映画評「エクスペンダブルズ ニューブラッド」

☆☆(4点/10点満点中)
2023年アメリカ映画 監督スコット・ウォー
ネタバレあり

先日観た「ネイビーシールズ 空港占拠」と似ているところがある。ややこしいことに、それとは全く関係ない「ネイビーシールズ」(2012年)という映画を共同監督したスコット・ウォーが監督を担当している。

リビアのカダフィ大佐から核兵器を奪ったテロリスト一味からそれを奪還する為に、CIAの傭兵部隊エクスペンダブルズの面々が、それを積載した船に乗り込む。

というパラレル・ワールド的なお話(実際のカダフィは英米の要請に従って2003年に核装備計画の放棄に協力している)で、序盤のリビア作戦でリーダーのシルヴェスター・スタローンが死んでしまうというのが変化球。
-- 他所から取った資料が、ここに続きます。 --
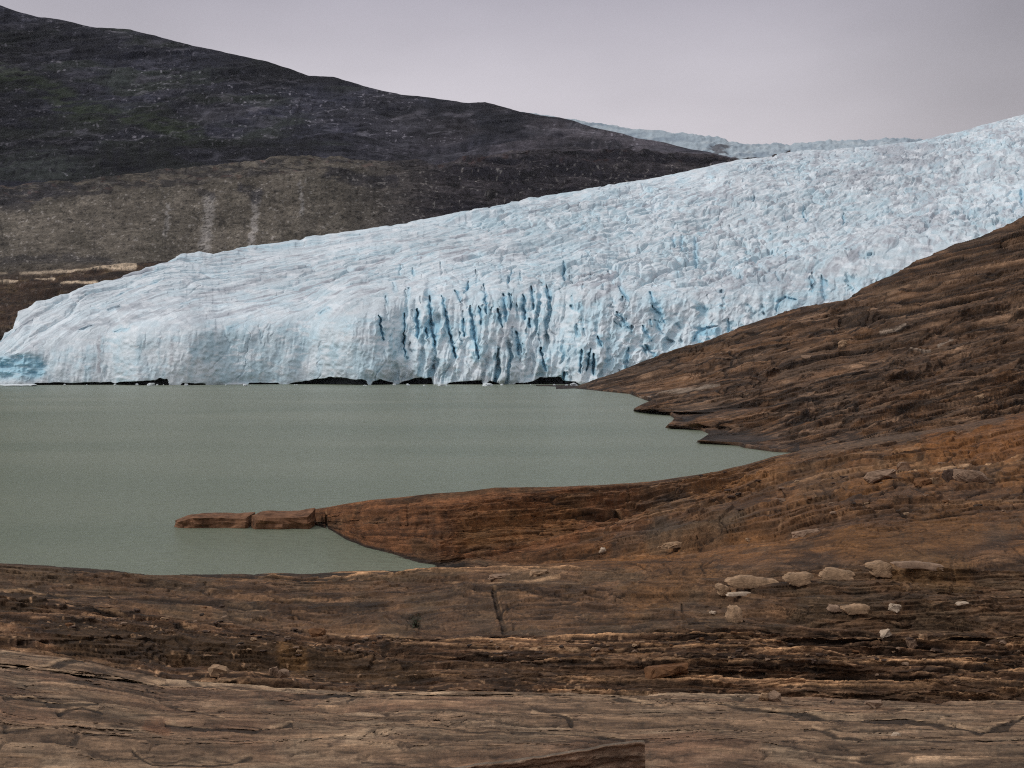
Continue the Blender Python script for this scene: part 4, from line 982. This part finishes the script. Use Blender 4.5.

尤も、これは僕が予想した通りの展開を見せるので、結果的に却って “な~んだ” ということになってしまうのだが。

メンバーも、ジェースン・ステイサムとドルフ・ランドグレン以外は新たな顔ぶれで、美人ミーガン・フォックス、ラッパー50セント、アジア系美人レヴィ・トランなどで、この時代の作品らしく白人が少なく女性が二人加わった。部外者としてタイ製アクションでお馴染みのトニー・ジャーも活躍する。
 彼らを陣頭指揮するのがCIA幹部アンディ・ガルシアなのだが、何と「ネイビーシールズ 空港占拠」同様、取締り側のトップがテロリストのリーダーと判明する。恐らくこちらがに先に作られているが、観た順のせいでこちらが二番煎じとなってしまった。

しかも、こちらのお話はかなり知恵の足りないもので、核への意識が低すぎてサスペンスは殆どないに等しく、ひたすらアクションを見せるのに終始する。スタローンの出番が少ないのは年齢を考えてのことだろう。客寄せパンダに徹した感じ。

カダフィは核(厳密には大量破壊兵器)を放棄した為に滅びたと言われ、北朝鮮の独裁者が核に拘泥する理由の一つとなっている。